Порой встречаются попытки реабилитации и оправдания экспроприаторской «деятельности». «Я напишу вам о том, что меня мучает в данную минуту, — пишет один из экспроприаторов-смертников политическому заключенному. — Я знаю, что большинство людей считают меня, как и других экспроприаторов, простым вором. Но я не для себя грабил, а помогал тому, у кого ничего не было. Об этом знают многие. Я делал это не от лица какой-нибудь партии, а от себя лично, и мне так обидно, когда обо мне говорят так. Когда я прежде сидел в общей камере с уголовными, то все говорили, что экспроприаторы грабят только для себя. Я спрашиваю вас: неужели те, которые сидят с вами в одной камере (речь, очевидно, идет о политических), думают так же, как уголовные? Я говорил прежде уголовным, что есть люди, которые берут не для себя, а для других. Лично о себе я ничего не говорил, но мне всегда было так горько при таких отзывах об экспроприаторах».
Но общий уровень экспроприаторской среды падает гораздо ниже и этих наивных попыток своеобразной идеологии. «Я грабил с такими же экспроприаторами, как и я, — печально признается еще один автор, — но и тут подлость: товарищ у товарища ворует. Я участвовал во многих грабежах, но редко проходило без подлости. Разве это не обидно? Ведь свой у своего берет? А снаружи все хорошие люди. И как жить после этого?»
Читатель, вероятно, заметил горькую, хотя, может быть, и несознательную иронию этих заключительных слов. О том, чтобы найти правду в обычных условиях общества, этот погибающий юноша уже и не говорит. Остались еще, по-видимому, немногие хорошие люди. Это экспроприаторы, которые одни дерзают активно восставать против торжествующей несправедливости. Но и они хороши только «снаружи», по своему, так сказать, «почетному званию». Как жить после того, когда даже среди них настоящей правды не оказывается!..

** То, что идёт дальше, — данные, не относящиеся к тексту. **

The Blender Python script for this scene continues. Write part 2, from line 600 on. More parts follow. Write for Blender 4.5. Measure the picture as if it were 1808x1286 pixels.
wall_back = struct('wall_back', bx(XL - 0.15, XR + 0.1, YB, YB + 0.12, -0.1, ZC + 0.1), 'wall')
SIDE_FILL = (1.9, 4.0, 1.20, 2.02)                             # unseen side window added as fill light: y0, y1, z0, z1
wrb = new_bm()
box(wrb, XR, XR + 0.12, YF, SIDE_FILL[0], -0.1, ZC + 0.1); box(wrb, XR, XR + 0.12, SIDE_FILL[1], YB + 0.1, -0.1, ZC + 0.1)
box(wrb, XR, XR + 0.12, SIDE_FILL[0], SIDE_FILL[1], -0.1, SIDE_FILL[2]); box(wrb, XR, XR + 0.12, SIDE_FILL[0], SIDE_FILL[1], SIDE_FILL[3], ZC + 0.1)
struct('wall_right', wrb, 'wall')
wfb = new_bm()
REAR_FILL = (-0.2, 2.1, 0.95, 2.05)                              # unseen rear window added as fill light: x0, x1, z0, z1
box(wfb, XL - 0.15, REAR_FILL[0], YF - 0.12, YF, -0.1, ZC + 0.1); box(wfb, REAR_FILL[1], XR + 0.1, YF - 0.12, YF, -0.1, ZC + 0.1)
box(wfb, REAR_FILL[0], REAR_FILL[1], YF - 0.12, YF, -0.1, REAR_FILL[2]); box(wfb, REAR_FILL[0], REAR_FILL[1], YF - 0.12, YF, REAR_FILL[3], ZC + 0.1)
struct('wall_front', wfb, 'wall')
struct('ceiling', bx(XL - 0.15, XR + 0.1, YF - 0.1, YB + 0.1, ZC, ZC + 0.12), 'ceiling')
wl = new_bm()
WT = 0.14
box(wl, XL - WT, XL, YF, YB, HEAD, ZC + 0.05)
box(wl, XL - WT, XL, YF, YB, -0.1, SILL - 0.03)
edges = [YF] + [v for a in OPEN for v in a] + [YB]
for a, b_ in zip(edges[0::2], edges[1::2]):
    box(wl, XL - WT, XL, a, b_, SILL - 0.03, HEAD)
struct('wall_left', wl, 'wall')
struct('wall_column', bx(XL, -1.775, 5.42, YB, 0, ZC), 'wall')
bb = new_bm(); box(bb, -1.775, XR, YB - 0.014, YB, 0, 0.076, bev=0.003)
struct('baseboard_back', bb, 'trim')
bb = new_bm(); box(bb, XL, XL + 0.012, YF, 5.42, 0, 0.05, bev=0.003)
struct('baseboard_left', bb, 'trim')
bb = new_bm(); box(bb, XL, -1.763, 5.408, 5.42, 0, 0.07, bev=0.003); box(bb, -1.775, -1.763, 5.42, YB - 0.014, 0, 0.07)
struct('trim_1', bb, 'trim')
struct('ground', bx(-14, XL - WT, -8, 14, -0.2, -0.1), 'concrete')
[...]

Этим исчерпывается автобиографический, так сказать, материал, доставленный самими смертниками нашему корреспонденту.
Эти интимнейшие, откровенные и совершенно бескорыстные признания-исповеди разными способами, но почти всегда неофициально пробирались из камеры смертников в другие тюремные камеры к людям, которые не имели ни малейшей возможности повлиять на участь приговоренных. В каждой строчке звучит поэтому одна предсмертная правда. Многие авторы писем откровенно говорят о том, что для них при данных условиях нет уже никакого исхода, и сомневаются, стоит ли им даже мечтать о жизни. И тем не менее — только в одном (первом) письме можно, пожалуй, увидеть признаки настоящего цинизма и нераскаянности. Во всех остальных сквозит горькое раздумье и тоска по какой-то другой жизни, по какой-то труднодоступной правде. Можно ли, положа руку на сердце, сказать, что для тех, кто писал эти исповеди, не может быть места среди людей и что рука, утверждавшая эти приговоры, удаляла из жизни извергов, недоступных ни раскаянию, ни исправлению?